Já neste tempo a “Casa da Costa” não se encontraria bem conservada, comprovando-se esse facto pelos inúmeros relatos de falta de condições e até inundações que se encontram nos periódicos locais. Em 1929 recebeu a visita do Ministro do Comércio, tendo em vista a possibilidade da instalação de rede telefónica, a pedido da Associação Comercial e por intermédio do ilustre vilacondense, Coronel Alberto Graça.

Revista Vila do Conde nº 7
Visita do Ministro do Comércio
Revista “Vila do Conde” nº 7 – Julho de 1929

Ainda assim, a estação dos correios manter-se-ia aí até 1935, quando foi estabelecido um contrato de arrendamento com Custódio Almeida, proprietário de uma recém-reconstruída propriedade na Avenida Campos Henriques (atual Avenida José Régio), com forte intervenção do então administrador geral dos correios, Luís d’ Albuquerque Couto dos Santos1.

Avenida Campos Henriques
Terceira estação dos correios – Avenida Campos Henriques (Avenida José Régio)
1935-1957

Esta estação dos correios teria como vizinhos a Pensão Peninsular a sul e a Casa do Anzol a norte, durante a maior parte da sua permanência neste local. Depois de estação postal, foi ocupada nos seus baixos por espaços comerciais como o Cardoso da Saudade, o Stand Barreto, ou a Lusomar.

Sendo inicialmente encarada como uma solução temporária, os correios manter-se-iam neste espaço até 1957.

Avenida José Régio
Na atualidade (Avenida José Régio) – imagem de 2020

Entretanto, na madrugada de 16 de Maio de 19392, ocorreu um episódio caricato… O quartel dos Bombeiros Voluntários de Vila do Conde, sito no gaveto da Avenida Coronel Alberto Graça (Avenida Dr. João Canavarro) com a Rua Dr. António de Andrade, foi vítima de um curto-circuito que iniciou um incêndio. As chamas atingiram os foguetões do serviço de Socorros a Náufragos, que começaram a disparar e a alastrar rapidamente as chamas, eventualmente consumindo grande parte do edifício e incapacitando-o de acomodar a instituição. O quartel dos bombeiros ardeu…
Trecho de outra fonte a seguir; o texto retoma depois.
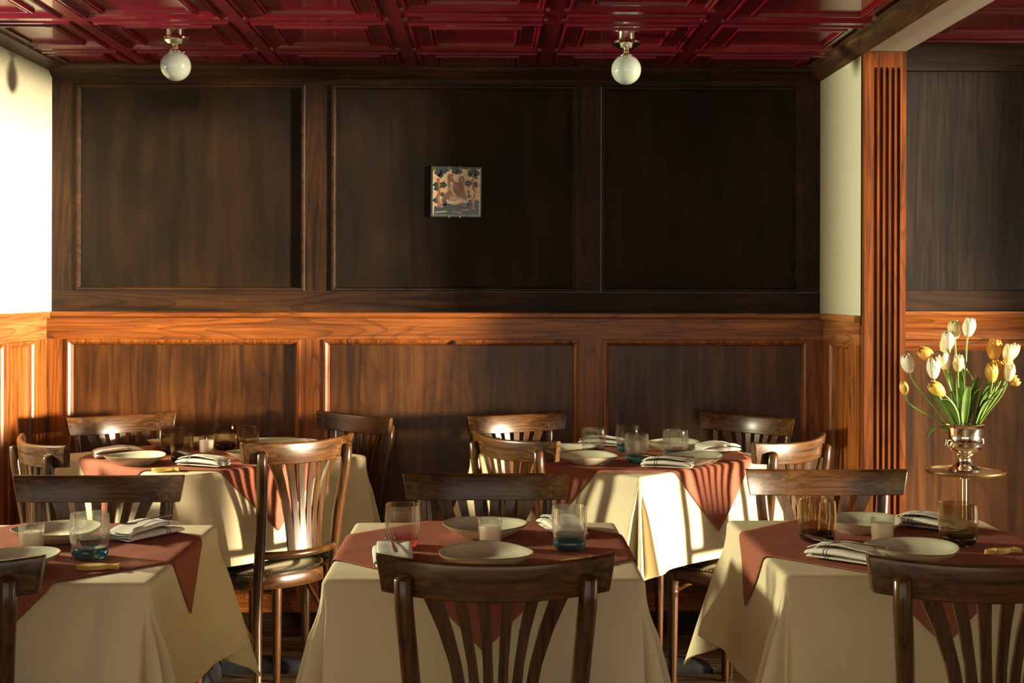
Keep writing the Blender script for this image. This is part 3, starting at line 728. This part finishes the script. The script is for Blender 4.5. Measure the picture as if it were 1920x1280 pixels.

Quartel dos Bombeiros - Av. Coronel Alberto Graça
Quartel dos Bombeiros visto de sudoeste – Avenida Coronel Alberto Graça / Rua Dr. António de Andrade

Durante o mandato de José Maria de Andrade Ferreira como presidente da Câmara Municipal, este terreno foi cedido para a construção de uma creche, promovida por Joaquim Pacheco Neves. Após anos de angariação de fundos, as ruínas do quartel seriam vendidas em 1944 para dar início à construção da creche. Esta seria interrompida abruptamente em 1946, após a eleição de Bento Amorim para a presidência da Câmara.

O edifício de cantaria de granito, embargado e semi-construído, encontraria finalmente um destino em 1954, já com Carlos Pinto Ferreira na liderança da Câmara, com a sua adjudicação aos CTT.

A nova estação dos correios seria inaugurada a 11 de Abril de 1957, sendo este o último local “não provisório” que os CTT conheceram na localidade, e que se mantém até hoje.

Correios Av. Coronel Alberto Graça
Quarta estação dos correios – Avenida Coronel Alberto Graça (Avenida Dr. João Canavarro)
1957-1980

Com o aumento substancial de movimento, as instalações tornar-se-iam uma vez mais tacanhas, sendo necessária uma nova reforma dos seus aposentos.

Em 1980, os correios sairiam provisoriamente para o antigo Convento do Carmo, contando com um invulgar mas necessário apoio de roulotes. Construído nos finais do século XVIII e utilizado apenas cerca de meio século para a sua função inicial, o edifício foi cedido à Câmara, tendo sido utilizado também como tribunal, escola de rendas, escola primária de gramática e estando hoje ocupado com serviços camarários.

Convento do Carmo
Quinta estação dos correios – Convento do Carmo
1980-1986

Apenas em 1983 se concretizaria a demolição do edifício da Avenida Dr. João Canavarro e se iniciaria a construção do novo prédio de sete andares, que estaria concluído em 1986. Em 28 de Julho desse ano, os correios voltariam ao seu local precedente, agora num edifício moderno e com a entrada voltada a poente, para a Rua Dr. António de Andrade.

 

Rua Dr. António de Andrade
Sexta estação dos correios – Rua Dr. António de Andrade (imagem de 2020)
1986-atualidade

Daqui sairiam apenas mais uma vez, entre Maio e Outubro de 1997, para uma remodelação no interior do espaço da Rua Dr. António de Andrade. Utilizariam durante estes meses uma superfície comercial na Praça Luís de Camões, a poente do Palácio da Justiça. Pelo reduzido tempo que os correios ocuparam estas instalações não incluí na cronologia.

Concluindo, e para não fazer diversas referências repetidas ao longo do artigo, devo fazer notar que este é baseado no trabalho de A. Pinto Fernandes – Os Correios em Vila do Conde (2019), dispondo em especial da sua assertividade cronológica.